I loved the stepmother’s voice so much that when the stepson took over it came as a disappointment. The boy repeats many of the observations she has already made, some of which are hard to imagine being expressed by a ten-year-old. (He says things like: ‘The audiobooks were either boring or too adult for us,’ and ‘I understood, even though Pa and Ma thought I didn’t, that it was our last trip together as a family.’) This part of the book is addressed to his little sister, a five-year-old. The point is the difference between the children navigating a harrowing migration (their experiences imagined in the interspersed elegies), and these ones, who decide to run away, victims of their sweet, clueless imaginations. The narrative switch recalls the mid-book swerve of Paul Bowles’s The Sheltering Sky, except that now the place where a subject loses his identity and plunges into horror – Heart of Darkness, once again – is not the jungles and deserts of the colonised other but red-state America. To lend these scenes a sense of accelerated dissolution, Luiselli opts for stream-of-consciousness writing, abandoning by the end the use of full stops.

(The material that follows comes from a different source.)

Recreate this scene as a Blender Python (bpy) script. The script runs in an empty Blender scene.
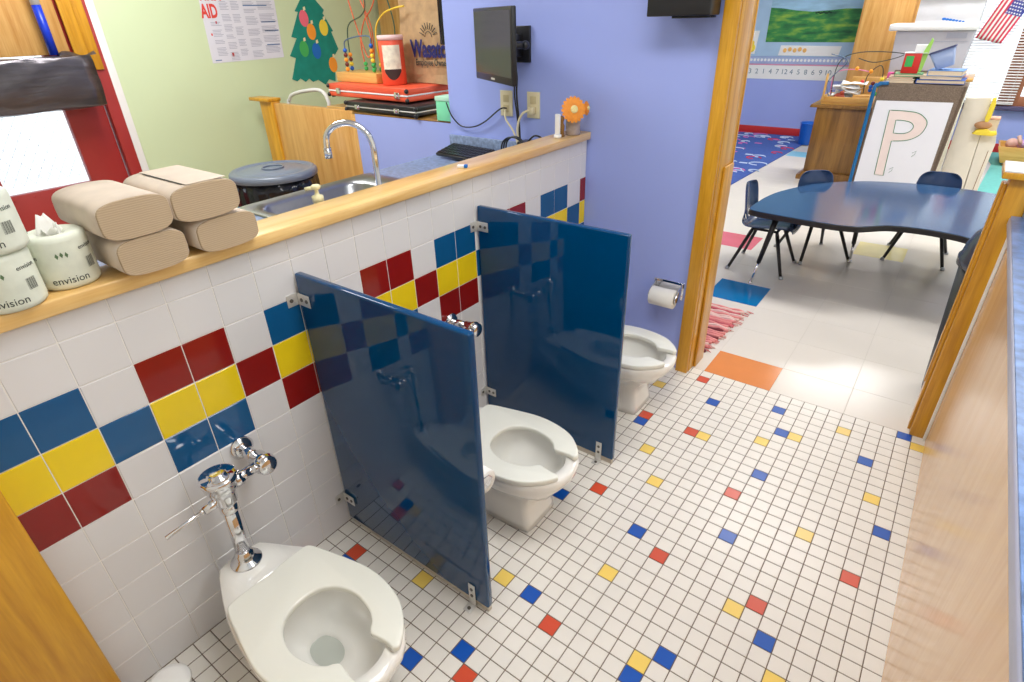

In the time I’ve been reading and thinking about Luiselli’s books, which is to say over the past few months, the deliberate infliction of human suffering by the US government on asylum seekers at the border has worsened. The US is now returning asylum seekers, including families, to Mexico while they wait for their hearings, abdicating responsibility for their safety and shelter while their cases are reviewed. Trump has received approval from the Supreme Court to allocate money budgeted for the military to build his wall, circumventing the need for approval by Congress. He has signed an agreement with Guatemala that asylum seekers who pass through it must seek asylum there before they can make an attempt in the United States. Rather than give prospective immigrants fair and timely hearings – the kind of work that Luiselli did and that the law mandates – the Trump administration is actively trying to foment crisis by making the process of seeking asylum as onerous and dysfunctional as possible, as well as by generating chaos at the border. Even if deterrence is his goal, he’s failing at it.

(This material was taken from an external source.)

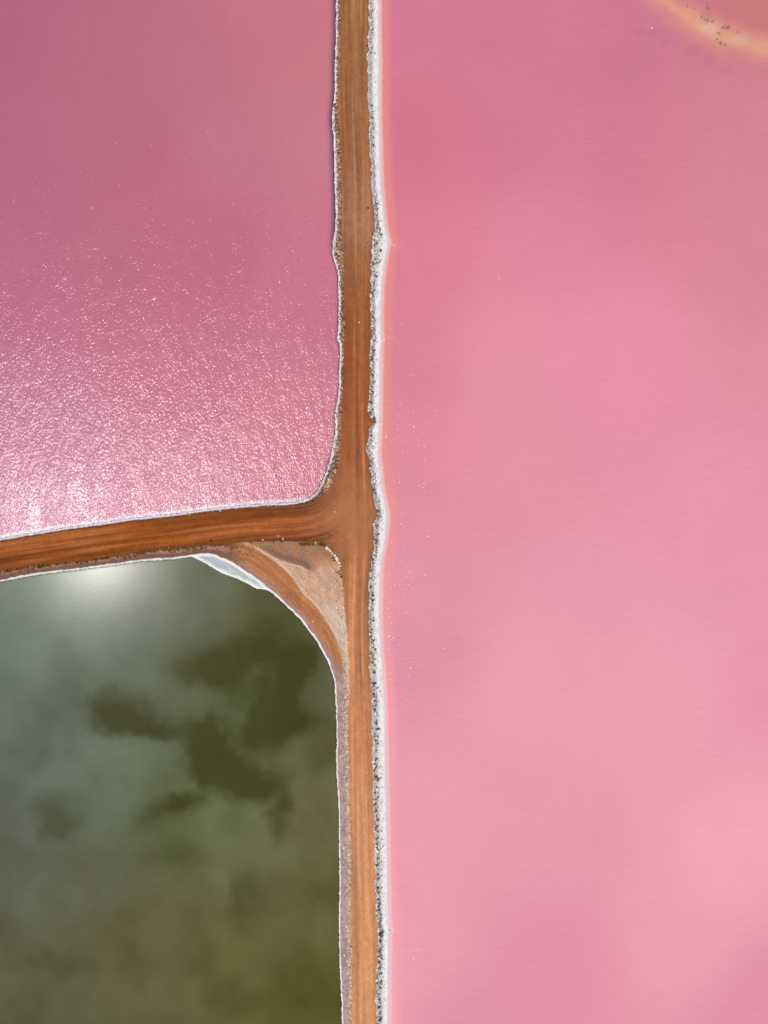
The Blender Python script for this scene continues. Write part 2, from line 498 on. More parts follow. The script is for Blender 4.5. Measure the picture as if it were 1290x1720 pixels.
    haul = mixc(haul, C(168, 128, 120), sstep(1.5, 0.5, d2 + 0.4 * fbm(d2 / 0.2, (X + Y) / 40, 83, 2)))
    haul = mixc(haul, C(120, 104, 92), 0.7 * np.exp(-((d2 - 1.35) / 0.35) ** 2) * sstep(1085, 1130, Y))
    sand = C(203, 162, 134) * np.clip(1 + 0.35 * pat + 0.2 * fbm(X / 5, Y / 5, 85, 2), 0.6, 1.4)[:, None]
    sand = mixc(sand, C(206, 184, 168), sstep(985, 1060, Y + 40 * pat))
    nb = mixc(C(172, 116, 82) + 0 * rc, C(150, 122, 98), sstep(-0.15, 0.2, pat + spk * 0.5))
    nb = mixc(nb, C(196, 140, 108), sstep(510, 545, X + 30 * pat) * sstep(925, 950, Y))
    wd = mixc(sand, nb, sstep(0.05, -0.15, bm + 0.0) * sstep(535, 518, X + 12 * pat) + sstep(518, 535, X + 12 * pat) * sstep(958, 946, Y + 10 * pat))
    wd = mixc(wd, haul, sstep(-0.45, 0.45, trk + 0.9 * pat + 0.5 * spk))
    wd = wd * (1 + 0.35 * fbm(trk / 0.3, (X + Y) / 45, 87, 3) + 0.25 * spk)[:, None]
    wd = mixc(wd, C(226, 200, 178), np.clip(ridge * 0.75 + 0.6 * np.exp(-((bm - 0.12) / 0.14) ** 2) * sstep(470, 480, X) * sstep(522, 516, X), 0, 0.85) * sstep(-0.3, 0.2, spk2 + 0.25))
    wd = mixc(wd, C(128, 98, 92), 0.7 * np.exp(-((bm + 0.75) / 0.5) ** 2) * sstep(440, 470, X) * sstep(530, 515, X))  # shade on the berm's far face, painted into the pigment
    b2 = mixc(b2arm, b2low, sstep(540, 566, X))
    wmask = sstep(380, 425, X) * sstep(1165, 1100, Y) * sstep(0.25, 0.6, d2)
    b2 = mixc(b2, wd, wmask)
    bank = np.where(near3[:, None], b3, np.where(near1[:, None], b1, b2))
    # salt
    w1 = np.where(X < 520, 0.40, np.where(Y < 700, 0.34, 0.42))
    w1 = w1 * np.where(Y < 470, 0.8 + 0.9 * fbm(X / 6, Y / 7, 91, 2), 1)
    s1 = sstep(w1, w1 * 0.6, d1)
    w2 = np.where(X > 555, 0.26, np.where(X > 440, 0.42, 0.38)) * (1 + 0.5 * fbm(X / 8, Y / 8, 93, 2))
    s2 = sstep(w2, w2 * 0.6, d2)
    wid3 = (W3s - interp(R3, Y)) * U
    w3 = np.clip(0.54 * wid3, 0.55, 1.35) * (1 + 0.6 * pat + 0.5 * spk)
    s3 = sstep(w3, w3 * 0.75, d3)
    salt_w = np.where(near3, s3, np.where(near1, s1, s2))
    salt_c = np.where(near3[:, None], C(238, 234, 236), np.where(near1[:, None], np.where(X[:, None] < 520, C(238, 236, 244), C(226, 220, 232)), C(238, 232, 230))) + 0 * rc
    salt_c = mixc(salt_c, C(205, 200, 200), sstep(0.0, 0.25, spk) * 0.6)
    salt_c = np.where(shelf[:, None], mixc(C(178, 184, 186) + 0 * rc, C(236, 240, 240), np.clip(sstep(0.75, 0.15, shelf_w + 0.5 * pat) + sstep(0.22, 0.08, -d2) + 0.4 * sstep(0.05, 0.3, fbm((X - Y) / 4, (X + Y) / 16, 97, 3)), 0, 1)), salt_c)
    salt_w = np.where(shelf, 1, salt_w)
    col = mixc(bank, salt_c, salt_w)
    col = mixc(col, rc, on_road)
    # ground under water: salt on the east shore, dark mud on the others
    purple = sstep(440, 395, Y) * sstep(1.2, 0.1, under)
    mud1 = mixc(C(168, 100, 120) + 0 * rc, C(92, 62, 92), purple)
    mud2 = C(86, 78, 40) + 0 * rc
    uw = np.where(near3[:, None], C(240, 222, 222) + 0 * rc, np.where(near1[:, None], mud1, mud2))
    col = np.where(((land < 0) & ~shelf)[:, None], uw, col)
    col = np.clip(col, 0.003, 0.86)

    # ---- faces, split by what they are
    n = len(X)
    idx[sel] = np.arange(n)
    a, b, c, d = idx[:-1, :-1], idx[:-1, 1:], idx[1:, 1:], idx[1:, :-1]
    ok = (a >= 0) & (b >= 0) & (c >= 0) & (d >= 0)
    F = np.stack([a[ok], d[ok], c[ok], b[ok]], 1)      # counter-clockwise seen from above
    keep = (land[F].max(1) > -2.2) | shelf[F].any(1)
    F = F[keep]
    V = np.stack([wx(X), wy(Y), z], 1)
    cls = np.zeros(n, int)                              # 0 bank, 1 road, 2/3/4 salt shores
    cls[salt_w > 0.5] = 1
    cls[(land < 0) & ~shelf] = 1
    cls = np.where(cls == 1, np.where(near3, 4, np.where(near1, 2, 3)), 0)
    cls[on_road > 0.5] = 1
    fc = cls[F[:, 0]]
    info = {0: ('causeway_bank', M_BANK), 1: ('road', M_ROAD), 2: ('salt_shore', M_SALT), 3: ('pond_shore', M_SALT), 4: ('lake_shore', M_SALT)}
    for k, (nm, mat) in info.items():
        f = F[fc == k]
        used, inv = np.unique(f, return_inverse=True)
        me = mesh_from(nm, V[used], inv.reshape(f.shape), mat, {'pigment': col[used]})
        tag(link(nm, me), kind='structure')
    return dict(X=X, Y=Y, z=z, d1=d1, d2=d2, d3=d3, r3=r3, road=road, land=land, near1=near1, near2=near2, near3=near3, frac=frac, trk=trk,
                xs=xs, ys=ys, idx=idx)


T = build_causeway()


def height_at(px, py):
    i = int(np.argmin(np.abs(T['ys'] - py))); j = int(np.argmin(np.abs(T['xs'] - px)))
    if 0 <= i < T['idx'].shape[0] and 0 <= j < T['idx'].shape[1] and T['idx'][i, j] >= 0:
        return float(T['z'][T['idx'][i, j]])
    return -0.5


# ------------------------------------------------------------------ waters
def blend_tones(X, Y, pts, soft):
    """smooth map of water tone, sky wash and sheen included, from sounded points"""
    P = np.array([p[0] for p in pts], float); Cc = np.array([alb(*p[1]) for p in pts])
    acc = np.zeros((len(X), 3)); ws = np.zeros(len(X))
    for p, c in zip(P, Cc):
        w = 1.0 / (((X - p[0]) ** 2 + (Y - p[1]) ** 2) + soft ** 2) ** 2
        acc += w[:, None] * c; ws += w
    return acc / ws[:, None]


LAKE_PTS = [((680, 20), (210, 122, 146)), ((900, 50), (211, 122, 148)), ((1050, 60), (206, 119, 146)), ((1290, 170), (210, 130, 144)), ((1270, 10), (200, 120, 120)),
            ((680, 250), (211, 118, 138)), ((850, 250), (210, 120, 145)), ((1050, 250), (213, 124, 148)), ((1280, 300), (213, 130, 148)),
            ((700, 420), (219, 127, 144)), ((900, 420), (225, 137, 161)), ((1280, 430), (218, 133, 152)), ((690, 600), (219, 130, 146)), ((850, 620), (232, 147, 168)),
            ((1050, 620), (232, 144, 170)), ((1280, 620), (223, 141, 160)), ((690, 800), (223, 138, 152)), ((900, 800), (229, 145, 166)), ((1200, 800), (233, 148, 173)),
            ((690, 950), (228, 148, 164)), ((950, 960), (232, 153, 173)), ((1250, 950), (231, 150, 173)), ((700, 1100), (222, 144, 162)), ((900, 1150), (234, 159, 177)),
            ((1150, 1150), (235, 160, 178)), ((1285, 1150), (232, 148, 171)), ((700, 1350), (230, 155, 171)), ((950, 1400), (231, 154, 173)), ((1250, 1430), (242, 168, 183)),
            ((700, 1600), (233, 159, 174)), ((950, 1620), (228, 143, 166)), ((1150, 1590), (235, 160, 177)), ((1285, 1690), (223, 140, 163)), ((800, 1715), (226, 145, 168))]
ROSE_PTS = [((0, 50), (181, 99, 125)), ((150, 100), (182, 104, 127)), ((300, 100), (190, 110, 131)), ((500, 60), (198, 114, 129)), ((540, 100), (202, 122, 131)),
            ((0, 300), (182, 101, 128)), ((200, 250), (188, 104, 129)), ((400, 250), (196, 114, 135)), ((540, 250), (202, 122, 141)), ((0, 450), (186, 106, 134)),
            ((200, 420), (190, 106, 131)), ((350, 420), (194, 106, 131)), ((540, 450), (202, 116, 139)), ((300, 650), (196, 114, 137)), ((500, 750), (204, 124, 143)),
            ((60, 740), (192, 118, 147)), ((60, 860), (200, 138, 165)), ((300, 850), (202, 128, 153))]  # west and north include lens falloff; lilac south-west paints the sky sheen
POND_PTS = [((40, 1050), (98, 112, 97)), ((200, 1080), (102, 112, 96)), ((330, 1010), (95, 99, 77)), ((440, 1040), (86, 84, 54)), ((60, 1250), (97, 106, 95)), ((200, 1130), (97, 105, 85)),
            ((300, 1130), (94, 100, 74)), ((50, 1420), (94, 98, 82)), ((170, 1320), (97, 106, 86)), ((300, 1340), (97, 102, 72)), ((150, 1480), (95, 96, 74)),
            ((60, 1650), (91, 90, 66)), ((250, 1600), (96, 92, 58)), ((400, 1600), (96, 91, 52)), ((520, 1690), (92, 84, 42)), ((540, 1500), (96, 92, 54)), ((530, 1350), (102, 100, 68)),
            ((545, 1230), (95, 93, 66)), ((380, 1370), (103, 110, 80)), ((480, 1150), (102, 108, 82)), ((390, 1200), (102, 110, 82)), ((230, 1270), (98, 107, 84)), ((420, 1430), (97, 97, 62))]  # greyer western tones have the reflected sky wash painted in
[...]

As we now understand, a significant portion of the US population supports a politics of white nationalism. Writing against this reality is hard. No one seems to have found a register that reaches the other side. Americans thought we had some consensus about certain shared values. When it turned out that we didn’t, suddenly everything had to be argued for, even something as simple as a commitment not to harm people who would like to live in the United States, and never to harm children.

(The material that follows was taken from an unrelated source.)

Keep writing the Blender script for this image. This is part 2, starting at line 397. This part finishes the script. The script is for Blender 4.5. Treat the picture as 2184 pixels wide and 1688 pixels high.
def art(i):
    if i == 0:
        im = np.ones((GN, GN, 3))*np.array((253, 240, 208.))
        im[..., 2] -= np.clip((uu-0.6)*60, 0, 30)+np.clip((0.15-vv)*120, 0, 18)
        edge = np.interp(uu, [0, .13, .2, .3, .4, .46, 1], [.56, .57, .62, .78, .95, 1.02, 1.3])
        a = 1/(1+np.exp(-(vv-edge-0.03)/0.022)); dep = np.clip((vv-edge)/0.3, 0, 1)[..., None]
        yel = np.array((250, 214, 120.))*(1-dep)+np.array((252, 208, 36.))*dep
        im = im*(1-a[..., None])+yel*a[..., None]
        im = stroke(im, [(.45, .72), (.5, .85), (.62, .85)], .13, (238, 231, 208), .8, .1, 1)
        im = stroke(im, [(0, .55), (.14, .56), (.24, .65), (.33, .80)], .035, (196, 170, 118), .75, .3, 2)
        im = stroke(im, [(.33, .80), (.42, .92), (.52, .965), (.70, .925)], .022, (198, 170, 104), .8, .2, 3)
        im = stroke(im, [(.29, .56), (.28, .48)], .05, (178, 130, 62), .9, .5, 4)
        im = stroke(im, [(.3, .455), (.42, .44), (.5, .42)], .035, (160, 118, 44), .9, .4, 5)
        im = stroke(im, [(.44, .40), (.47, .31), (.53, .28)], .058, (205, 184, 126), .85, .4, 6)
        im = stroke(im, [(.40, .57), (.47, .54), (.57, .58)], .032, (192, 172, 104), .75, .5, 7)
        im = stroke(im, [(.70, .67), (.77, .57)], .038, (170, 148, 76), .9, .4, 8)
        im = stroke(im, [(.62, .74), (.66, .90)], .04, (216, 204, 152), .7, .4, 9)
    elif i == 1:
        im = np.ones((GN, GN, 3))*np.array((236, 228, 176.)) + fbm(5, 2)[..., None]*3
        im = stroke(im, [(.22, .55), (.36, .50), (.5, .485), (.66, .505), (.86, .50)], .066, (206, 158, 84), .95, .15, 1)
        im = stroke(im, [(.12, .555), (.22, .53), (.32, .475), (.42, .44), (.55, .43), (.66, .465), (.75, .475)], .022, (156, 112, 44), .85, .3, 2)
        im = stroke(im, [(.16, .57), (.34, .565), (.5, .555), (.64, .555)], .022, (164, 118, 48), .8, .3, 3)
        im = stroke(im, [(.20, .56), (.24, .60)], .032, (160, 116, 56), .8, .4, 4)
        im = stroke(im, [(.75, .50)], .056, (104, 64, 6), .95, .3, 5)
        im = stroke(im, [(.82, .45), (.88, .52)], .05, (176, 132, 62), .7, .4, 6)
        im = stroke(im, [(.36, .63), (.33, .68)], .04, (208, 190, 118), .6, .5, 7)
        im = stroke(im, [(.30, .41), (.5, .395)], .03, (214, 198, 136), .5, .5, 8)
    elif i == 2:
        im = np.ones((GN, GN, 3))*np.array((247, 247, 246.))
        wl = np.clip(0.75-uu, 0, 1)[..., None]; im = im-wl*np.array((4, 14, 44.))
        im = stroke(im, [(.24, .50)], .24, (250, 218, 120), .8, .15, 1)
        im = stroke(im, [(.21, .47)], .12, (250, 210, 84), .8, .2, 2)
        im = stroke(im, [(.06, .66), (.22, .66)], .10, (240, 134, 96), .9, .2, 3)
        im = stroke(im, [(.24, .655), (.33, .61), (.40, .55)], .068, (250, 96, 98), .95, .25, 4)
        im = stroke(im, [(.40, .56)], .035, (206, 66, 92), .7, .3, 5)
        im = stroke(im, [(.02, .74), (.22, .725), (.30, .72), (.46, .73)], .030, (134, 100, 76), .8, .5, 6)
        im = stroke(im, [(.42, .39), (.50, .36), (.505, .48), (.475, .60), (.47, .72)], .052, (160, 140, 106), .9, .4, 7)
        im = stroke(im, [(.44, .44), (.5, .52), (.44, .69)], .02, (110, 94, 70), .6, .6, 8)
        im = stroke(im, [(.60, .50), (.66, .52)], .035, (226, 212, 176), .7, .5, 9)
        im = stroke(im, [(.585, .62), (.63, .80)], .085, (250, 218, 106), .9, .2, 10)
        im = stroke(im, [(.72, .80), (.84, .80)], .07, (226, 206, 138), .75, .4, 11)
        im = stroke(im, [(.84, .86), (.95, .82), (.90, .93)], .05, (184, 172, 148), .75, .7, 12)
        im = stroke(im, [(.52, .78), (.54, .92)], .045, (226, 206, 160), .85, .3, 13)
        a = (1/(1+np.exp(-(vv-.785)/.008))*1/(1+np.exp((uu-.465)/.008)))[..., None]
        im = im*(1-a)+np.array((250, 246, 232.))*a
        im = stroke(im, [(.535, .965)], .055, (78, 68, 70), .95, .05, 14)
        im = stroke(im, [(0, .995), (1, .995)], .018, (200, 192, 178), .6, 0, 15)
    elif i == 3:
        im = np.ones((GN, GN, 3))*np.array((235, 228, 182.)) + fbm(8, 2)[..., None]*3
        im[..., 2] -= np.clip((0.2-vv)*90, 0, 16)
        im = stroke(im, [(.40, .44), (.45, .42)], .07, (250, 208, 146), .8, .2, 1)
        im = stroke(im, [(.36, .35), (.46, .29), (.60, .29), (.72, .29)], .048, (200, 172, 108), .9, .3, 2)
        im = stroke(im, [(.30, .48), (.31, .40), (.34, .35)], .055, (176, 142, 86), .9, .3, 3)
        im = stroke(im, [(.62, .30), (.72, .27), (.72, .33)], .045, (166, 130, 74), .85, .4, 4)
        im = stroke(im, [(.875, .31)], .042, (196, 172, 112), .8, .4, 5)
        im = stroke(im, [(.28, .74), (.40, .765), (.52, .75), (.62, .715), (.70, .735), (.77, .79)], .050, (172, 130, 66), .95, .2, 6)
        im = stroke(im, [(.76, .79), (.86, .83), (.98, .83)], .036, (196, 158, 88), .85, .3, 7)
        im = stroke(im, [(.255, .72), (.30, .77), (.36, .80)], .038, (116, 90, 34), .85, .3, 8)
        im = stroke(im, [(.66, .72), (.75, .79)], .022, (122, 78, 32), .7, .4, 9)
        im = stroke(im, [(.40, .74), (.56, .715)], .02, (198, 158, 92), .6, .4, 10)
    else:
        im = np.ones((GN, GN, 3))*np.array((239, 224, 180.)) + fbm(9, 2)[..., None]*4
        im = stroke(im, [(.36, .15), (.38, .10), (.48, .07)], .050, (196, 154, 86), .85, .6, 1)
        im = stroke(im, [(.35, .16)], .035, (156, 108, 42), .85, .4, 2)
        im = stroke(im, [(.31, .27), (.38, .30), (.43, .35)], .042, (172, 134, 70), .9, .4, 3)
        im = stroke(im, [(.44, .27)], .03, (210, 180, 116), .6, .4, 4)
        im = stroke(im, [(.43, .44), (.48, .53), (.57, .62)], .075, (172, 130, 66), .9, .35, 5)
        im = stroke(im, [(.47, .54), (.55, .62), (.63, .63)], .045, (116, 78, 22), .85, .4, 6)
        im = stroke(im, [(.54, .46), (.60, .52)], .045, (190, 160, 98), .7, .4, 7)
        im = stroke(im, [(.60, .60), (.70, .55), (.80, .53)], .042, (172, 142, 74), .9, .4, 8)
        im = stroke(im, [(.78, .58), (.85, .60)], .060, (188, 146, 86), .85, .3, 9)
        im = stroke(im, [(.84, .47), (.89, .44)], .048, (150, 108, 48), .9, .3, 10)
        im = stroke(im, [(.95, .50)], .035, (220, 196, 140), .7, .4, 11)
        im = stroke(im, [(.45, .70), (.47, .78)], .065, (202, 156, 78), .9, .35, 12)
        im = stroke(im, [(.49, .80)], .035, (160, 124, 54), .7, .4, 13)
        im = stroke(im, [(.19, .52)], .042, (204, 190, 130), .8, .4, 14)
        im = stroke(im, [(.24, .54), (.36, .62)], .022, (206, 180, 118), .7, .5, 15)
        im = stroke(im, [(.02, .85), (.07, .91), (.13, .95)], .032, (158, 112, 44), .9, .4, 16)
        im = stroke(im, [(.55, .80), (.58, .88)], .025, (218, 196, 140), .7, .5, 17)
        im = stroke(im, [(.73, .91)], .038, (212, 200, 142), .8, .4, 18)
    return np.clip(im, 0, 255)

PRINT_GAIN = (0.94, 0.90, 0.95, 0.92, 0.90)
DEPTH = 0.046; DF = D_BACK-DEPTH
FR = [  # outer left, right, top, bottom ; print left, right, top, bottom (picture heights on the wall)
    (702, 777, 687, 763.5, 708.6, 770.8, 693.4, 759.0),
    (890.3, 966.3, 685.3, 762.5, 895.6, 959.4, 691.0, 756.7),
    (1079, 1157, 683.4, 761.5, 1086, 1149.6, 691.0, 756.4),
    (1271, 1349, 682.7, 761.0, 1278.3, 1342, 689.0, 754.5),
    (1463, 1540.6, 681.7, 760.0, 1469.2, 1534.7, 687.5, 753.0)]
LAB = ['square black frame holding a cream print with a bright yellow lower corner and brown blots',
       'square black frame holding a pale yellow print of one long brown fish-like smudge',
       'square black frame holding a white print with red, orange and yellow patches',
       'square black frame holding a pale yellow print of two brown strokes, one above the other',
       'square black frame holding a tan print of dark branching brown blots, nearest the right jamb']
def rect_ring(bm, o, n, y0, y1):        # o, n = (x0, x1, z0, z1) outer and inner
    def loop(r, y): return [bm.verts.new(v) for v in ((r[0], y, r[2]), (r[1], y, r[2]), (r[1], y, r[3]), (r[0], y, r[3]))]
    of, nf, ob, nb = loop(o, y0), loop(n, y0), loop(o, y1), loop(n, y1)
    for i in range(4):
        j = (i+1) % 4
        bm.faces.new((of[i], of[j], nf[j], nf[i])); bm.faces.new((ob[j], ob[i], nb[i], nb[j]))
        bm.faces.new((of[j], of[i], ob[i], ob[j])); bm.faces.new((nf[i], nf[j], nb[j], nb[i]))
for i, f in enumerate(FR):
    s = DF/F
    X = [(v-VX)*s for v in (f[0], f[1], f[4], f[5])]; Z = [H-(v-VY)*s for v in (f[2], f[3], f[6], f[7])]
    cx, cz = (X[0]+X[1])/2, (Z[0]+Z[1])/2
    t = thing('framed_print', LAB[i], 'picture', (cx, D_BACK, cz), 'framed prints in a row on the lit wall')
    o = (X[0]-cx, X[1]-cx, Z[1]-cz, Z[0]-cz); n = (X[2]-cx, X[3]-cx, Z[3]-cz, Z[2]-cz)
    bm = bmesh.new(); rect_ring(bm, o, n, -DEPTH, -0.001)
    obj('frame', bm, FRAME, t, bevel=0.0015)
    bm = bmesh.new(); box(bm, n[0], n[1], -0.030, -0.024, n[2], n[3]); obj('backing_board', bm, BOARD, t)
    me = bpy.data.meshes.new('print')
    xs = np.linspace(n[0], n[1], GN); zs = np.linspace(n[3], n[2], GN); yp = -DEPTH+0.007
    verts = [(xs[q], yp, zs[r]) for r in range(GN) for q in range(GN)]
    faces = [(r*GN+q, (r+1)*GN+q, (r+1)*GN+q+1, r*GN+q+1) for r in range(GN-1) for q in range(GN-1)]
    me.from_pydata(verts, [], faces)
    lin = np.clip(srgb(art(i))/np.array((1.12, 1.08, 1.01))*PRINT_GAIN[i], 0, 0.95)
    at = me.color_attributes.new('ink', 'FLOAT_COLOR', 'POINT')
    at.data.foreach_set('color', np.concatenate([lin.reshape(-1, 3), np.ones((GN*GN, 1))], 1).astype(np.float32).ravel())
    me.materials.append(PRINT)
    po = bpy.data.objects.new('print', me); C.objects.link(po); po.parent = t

At a Trump rally I attended last year, his supporters over and over named immigration as their primary concern. In my work as a reporter, I generally try to articulate the reasoning behind positions I disagree with, to see what I might be able to understand. The anti-immigrant stance of Trump supporters defied my capacity for understanding. I can list the arguments I’ve heard, each of them rooted in factual inaccuracies about the law and American history (if ‘they’ don’t want to end up crowded into an ICE cell with no soap and rotting food, ‘they’ should stay at home; if ‘they’ have problems in their country, ‘they’ should have a revolution, ‘like we did against the British’; ‘I’m not anti-immigrant, I’m against people breaking the law’; ‘My grandparents were immigrants, but they came here legally’; ‘We can’t take care of the whole world’ etc). The phrasing varies, but the arguments share a premise: life is deeply unfair, and by birthright some people will have material comforts and physical safety and some will suffer, and this inequality should be upheld with state-sanctioned paramilitary force. If this is what you believe, photographs of corpses or stories of injustice will only confirm your self-centred nihilism. In Tell Me How It Ends, Luiselli confronts a young man wearing a ‘Make America Great Again’ hat the day after the 2016 presidential election. She stutters ‘a way-too-emotional sentence about empathy and social responsibility’. He laughs in her face.